Scholars generally agree that Confucianism is better described as an ethical and philosophical system rather than a traditional religion. However, its classification remains nuanced, and many experts prefer to call it a "way of life" or "civil religion" because it addresses spiritual, cosmological, and moral dimensions. Why it is NOT a traditional religion. No Organized Church: Unlike Christianity or Islam, Confucianism does not have a formal priesthood, a centralized governing body, or a strict institutional hierarchy.
The Scholarly Consensus. Most experts categorize Confucianism as a deeply humanistic spiritual philosophy. In East Asia, its teachings are often so deeply intertwined with local traditions (like Buddhism and Taoism) that people often practice Confucian ethics alongside another religion without contradiction.
My Opinion
Here, then, is my opinion on the matter. Will people in the future establish one or more religions around the life and teachings of Meher Baba? Unless things change very drastically, and there is no sign of that happening, it is highly unlikely. Most people have never heard of Meher Baba, and numbers of followers are going down, not up, mostly due to his few remaining followers from the 1960s and 70s dying of old age.
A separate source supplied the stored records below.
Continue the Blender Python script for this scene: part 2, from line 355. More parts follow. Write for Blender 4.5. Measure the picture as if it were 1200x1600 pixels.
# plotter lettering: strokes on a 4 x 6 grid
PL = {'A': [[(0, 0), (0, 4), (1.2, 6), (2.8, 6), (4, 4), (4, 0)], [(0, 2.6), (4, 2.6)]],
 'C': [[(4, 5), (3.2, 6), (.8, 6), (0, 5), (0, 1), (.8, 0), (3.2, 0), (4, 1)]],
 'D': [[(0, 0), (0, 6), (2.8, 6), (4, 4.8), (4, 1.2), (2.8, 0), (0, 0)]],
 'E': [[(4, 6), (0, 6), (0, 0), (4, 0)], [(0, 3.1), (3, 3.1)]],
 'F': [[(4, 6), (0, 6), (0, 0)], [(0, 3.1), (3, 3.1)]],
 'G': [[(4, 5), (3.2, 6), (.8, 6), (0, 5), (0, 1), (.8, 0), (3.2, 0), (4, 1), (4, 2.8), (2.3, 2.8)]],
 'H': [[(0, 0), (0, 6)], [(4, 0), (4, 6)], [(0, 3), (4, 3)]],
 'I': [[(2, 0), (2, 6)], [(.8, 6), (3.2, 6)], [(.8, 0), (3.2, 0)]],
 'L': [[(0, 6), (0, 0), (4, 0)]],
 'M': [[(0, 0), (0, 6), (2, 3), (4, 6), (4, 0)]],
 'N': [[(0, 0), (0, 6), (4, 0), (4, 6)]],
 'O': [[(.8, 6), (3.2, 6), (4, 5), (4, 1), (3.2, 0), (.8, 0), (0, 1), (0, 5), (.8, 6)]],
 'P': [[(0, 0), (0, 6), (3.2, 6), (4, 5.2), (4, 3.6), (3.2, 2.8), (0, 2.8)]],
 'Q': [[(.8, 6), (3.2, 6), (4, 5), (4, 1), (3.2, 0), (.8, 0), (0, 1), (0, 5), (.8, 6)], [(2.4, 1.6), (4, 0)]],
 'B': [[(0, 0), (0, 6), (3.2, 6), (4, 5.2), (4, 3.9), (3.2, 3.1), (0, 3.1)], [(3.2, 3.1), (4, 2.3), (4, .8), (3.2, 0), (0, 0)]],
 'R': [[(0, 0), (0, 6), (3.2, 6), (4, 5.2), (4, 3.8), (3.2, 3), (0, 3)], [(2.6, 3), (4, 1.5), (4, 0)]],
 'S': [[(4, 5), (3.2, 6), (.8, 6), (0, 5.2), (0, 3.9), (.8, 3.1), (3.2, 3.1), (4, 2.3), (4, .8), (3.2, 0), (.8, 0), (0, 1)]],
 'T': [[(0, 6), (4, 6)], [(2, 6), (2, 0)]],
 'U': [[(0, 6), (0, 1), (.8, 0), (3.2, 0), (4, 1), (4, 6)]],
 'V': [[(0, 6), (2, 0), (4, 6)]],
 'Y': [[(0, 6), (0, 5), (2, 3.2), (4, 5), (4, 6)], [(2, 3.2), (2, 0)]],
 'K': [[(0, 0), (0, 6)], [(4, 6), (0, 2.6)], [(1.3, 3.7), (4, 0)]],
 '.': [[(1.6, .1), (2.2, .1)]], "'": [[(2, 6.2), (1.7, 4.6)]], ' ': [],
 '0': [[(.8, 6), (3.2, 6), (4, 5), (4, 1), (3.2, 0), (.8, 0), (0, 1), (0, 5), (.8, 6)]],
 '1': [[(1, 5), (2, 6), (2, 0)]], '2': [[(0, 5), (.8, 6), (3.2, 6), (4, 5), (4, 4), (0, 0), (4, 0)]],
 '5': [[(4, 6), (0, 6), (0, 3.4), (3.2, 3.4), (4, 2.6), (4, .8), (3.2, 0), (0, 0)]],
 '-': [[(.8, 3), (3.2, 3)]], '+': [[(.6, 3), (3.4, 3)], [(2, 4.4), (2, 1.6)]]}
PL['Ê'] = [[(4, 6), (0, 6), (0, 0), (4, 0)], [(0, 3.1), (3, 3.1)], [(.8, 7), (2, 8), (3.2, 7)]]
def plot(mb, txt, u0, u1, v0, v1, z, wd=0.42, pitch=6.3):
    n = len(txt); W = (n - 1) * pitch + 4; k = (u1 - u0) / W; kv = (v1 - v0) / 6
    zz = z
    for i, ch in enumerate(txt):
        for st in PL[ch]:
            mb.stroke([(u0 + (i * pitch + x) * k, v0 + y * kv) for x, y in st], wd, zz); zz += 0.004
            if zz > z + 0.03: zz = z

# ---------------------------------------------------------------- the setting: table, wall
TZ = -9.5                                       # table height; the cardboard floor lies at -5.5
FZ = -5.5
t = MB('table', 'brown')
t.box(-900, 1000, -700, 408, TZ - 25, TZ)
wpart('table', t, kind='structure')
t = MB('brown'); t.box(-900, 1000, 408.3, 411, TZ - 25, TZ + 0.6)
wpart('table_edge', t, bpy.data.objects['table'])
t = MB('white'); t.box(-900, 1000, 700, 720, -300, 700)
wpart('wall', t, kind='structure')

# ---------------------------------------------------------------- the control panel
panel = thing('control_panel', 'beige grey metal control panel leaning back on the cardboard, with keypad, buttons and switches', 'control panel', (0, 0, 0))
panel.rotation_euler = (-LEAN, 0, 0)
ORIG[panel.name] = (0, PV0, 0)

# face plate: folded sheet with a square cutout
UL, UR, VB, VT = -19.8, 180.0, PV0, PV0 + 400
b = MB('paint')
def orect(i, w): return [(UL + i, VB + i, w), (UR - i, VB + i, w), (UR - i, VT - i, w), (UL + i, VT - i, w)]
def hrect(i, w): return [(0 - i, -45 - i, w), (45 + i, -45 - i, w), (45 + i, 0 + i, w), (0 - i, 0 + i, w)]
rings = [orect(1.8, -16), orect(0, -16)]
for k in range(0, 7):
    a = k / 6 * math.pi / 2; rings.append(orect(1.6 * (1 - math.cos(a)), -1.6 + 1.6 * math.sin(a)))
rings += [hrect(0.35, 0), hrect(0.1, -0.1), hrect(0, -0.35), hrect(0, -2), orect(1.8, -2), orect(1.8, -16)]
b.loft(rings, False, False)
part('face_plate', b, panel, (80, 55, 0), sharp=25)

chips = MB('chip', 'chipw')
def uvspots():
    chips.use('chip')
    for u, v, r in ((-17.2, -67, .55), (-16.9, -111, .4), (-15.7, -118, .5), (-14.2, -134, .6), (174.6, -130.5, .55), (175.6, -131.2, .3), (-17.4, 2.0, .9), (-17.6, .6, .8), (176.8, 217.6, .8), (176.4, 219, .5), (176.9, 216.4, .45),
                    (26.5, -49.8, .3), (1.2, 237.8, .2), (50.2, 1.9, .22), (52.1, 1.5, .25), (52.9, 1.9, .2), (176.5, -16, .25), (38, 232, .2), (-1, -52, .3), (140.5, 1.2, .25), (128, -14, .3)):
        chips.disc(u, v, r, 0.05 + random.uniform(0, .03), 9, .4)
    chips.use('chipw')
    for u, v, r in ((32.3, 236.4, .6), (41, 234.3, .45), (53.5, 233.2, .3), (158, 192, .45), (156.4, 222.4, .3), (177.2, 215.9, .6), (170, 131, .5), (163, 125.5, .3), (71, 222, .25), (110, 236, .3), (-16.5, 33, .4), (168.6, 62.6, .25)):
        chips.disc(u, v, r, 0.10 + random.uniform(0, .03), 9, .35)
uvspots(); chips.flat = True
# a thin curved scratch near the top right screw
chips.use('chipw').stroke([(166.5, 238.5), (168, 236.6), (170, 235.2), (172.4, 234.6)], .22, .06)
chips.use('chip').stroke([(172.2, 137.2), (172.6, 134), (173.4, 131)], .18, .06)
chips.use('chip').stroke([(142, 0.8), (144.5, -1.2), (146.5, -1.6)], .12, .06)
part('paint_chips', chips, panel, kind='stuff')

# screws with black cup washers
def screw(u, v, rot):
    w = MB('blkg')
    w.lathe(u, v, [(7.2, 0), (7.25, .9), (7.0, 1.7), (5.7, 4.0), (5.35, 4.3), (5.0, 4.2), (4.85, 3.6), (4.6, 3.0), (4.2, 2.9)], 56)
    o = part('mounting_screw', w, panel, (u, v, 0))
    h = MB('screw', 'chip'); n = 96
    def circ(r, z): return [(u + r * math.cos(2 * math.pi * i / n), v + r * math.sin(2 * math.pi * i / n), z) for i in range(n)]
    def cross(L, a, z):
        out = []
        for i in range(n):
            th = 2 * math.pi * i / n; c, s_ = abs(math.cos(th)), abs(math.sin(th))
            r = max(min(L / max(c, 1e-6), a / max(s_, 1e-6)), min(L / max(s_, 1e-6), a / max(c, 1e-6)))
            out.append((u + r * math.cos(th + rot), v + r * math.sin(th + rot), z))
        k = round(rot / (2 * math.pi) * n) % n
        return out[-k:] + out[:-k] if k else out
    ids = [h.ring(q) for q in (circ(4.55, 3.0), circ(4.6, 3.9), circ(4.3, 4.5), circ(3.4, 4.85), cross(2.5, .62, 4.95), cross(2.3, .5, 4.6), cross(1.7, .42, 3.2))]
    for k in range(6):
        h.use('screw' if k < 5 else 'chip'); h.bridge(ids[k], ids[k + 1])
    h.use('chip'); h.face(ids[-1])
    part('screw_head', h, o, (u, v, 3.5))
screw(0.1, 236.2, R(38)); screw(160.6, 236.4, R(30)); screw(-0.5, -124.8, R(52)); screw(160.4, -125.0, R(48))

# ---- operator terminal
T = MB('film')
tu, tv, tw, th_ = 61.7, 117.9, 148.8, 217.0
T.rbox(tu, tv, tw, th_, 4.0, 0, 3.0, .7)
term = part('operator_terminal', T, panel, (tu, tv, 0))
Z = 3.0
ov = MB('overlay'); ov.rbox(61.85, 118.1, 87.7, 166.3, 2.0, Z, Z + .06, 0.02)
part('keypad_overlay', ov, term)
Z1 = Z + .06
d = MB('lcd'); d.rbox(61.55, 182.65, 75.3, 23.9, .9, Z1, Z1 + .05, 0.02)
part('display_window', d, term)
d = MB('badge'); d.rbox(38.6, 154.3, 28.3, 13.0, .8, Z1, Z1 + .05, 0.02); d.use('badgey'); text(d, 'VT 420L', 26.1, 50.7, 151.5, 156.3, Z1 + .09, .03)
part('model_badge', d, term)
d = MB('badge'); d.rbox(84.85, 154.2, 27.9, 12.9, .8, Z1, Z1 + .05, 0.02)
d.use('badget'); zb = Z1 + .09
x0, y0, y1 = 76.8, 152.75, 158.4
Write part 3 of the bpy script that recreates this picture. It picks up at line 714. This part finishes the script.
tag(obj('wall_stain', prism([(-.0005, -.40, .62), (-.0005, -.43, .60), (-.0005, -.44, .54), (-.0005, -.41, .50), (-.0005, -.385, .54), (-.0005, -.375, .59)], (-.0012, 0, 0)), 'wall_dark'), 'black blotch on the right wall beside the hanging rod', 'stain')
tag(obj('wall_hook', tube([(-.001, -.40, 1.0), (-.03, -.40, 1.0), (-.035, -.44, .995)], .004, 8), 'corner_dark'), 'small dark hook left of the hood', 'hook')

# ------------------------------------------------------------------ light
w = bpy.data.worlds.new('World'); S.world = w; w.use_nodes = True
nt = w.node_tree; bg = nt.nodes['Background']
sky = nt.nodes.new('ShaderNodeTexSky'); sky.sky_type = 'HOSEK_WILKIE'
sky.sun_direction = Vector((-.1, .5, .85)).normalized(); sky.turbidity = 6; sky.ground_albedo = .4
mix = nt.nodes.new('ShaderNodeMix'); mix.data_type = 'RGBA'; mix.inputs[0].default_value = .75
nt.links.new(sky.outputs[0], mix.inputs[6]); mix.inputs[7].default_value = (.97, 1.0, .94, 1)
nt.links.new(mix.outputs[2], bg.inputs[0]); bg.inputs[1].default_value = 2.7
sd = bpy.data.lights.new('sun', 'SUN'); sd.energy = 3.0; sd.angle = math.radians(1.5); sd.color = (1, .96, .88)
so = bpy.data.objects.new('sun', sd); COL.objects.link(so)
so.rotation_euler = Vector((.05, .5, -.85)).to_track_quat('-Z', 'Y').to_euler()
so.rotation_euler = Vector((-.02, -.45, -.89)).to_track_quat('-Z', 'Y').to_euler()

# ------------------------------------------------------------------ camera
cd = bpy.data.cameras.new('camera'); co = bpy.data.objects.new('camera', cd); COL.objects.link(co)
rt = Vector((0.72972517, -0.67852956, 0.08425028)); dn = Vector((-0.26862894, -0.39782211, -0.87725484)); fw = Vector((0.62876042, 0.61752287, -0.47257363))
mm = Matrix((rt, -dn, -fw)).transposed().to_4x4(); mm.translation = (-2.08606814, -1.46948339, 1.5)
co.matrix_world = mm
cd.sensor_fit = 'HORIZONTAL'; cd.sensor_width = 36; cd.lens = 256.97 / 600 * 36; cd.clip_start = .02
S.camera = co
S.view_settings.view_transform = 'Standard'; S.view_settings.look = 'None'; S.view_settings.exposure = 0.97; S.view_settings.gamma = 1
Outside of India and Iran, his followers under 40 worldwide are in the hundreds.
World conditions might change, and unforeseen events could cause a renewed interest in his and other spiritual teachers from the 20th century. Or a wildly successful movie or video game based on his teachings could come along and cause such a stir.
Baba himself strongly implied there would be a new philosophical interest in his teachings and his samadhi in India in about 13 years.
Seventy years after I drop my body [hence around 2039], this place [his samadhi in India] will turn into a place of pilgrimage, where lovers of God, philosophers and celebrities will come to pay homage. (Lord Meher, 1986 print edition, p. 5296)
I have long gambled on that prophecy coming true, though I have to admit there is no current sign of that being possible. We will see.
I think it would be a nice thing if there were a religion, though I would likely not join it. It would be a nice thing for others. Or it could be nice if some of his teaching were adopted as a new non-sectarian moral and cosmological philosophy like Confucianism.
And of course it is silly to speak of one religion. Why not several? Or something we have not thought of before.
One more consideration is the time factor. A person may seem more respectable when their name is very old. For instance, before Emperor Ashoka's conversion to Buddhism in 263 BCE Buddhism consisted of only a few thousand monks and nuns. This was over 250 years after the death of the Buddha. So some important similar conversion might happen in a couple hundred years, leading to Baba's name spreading.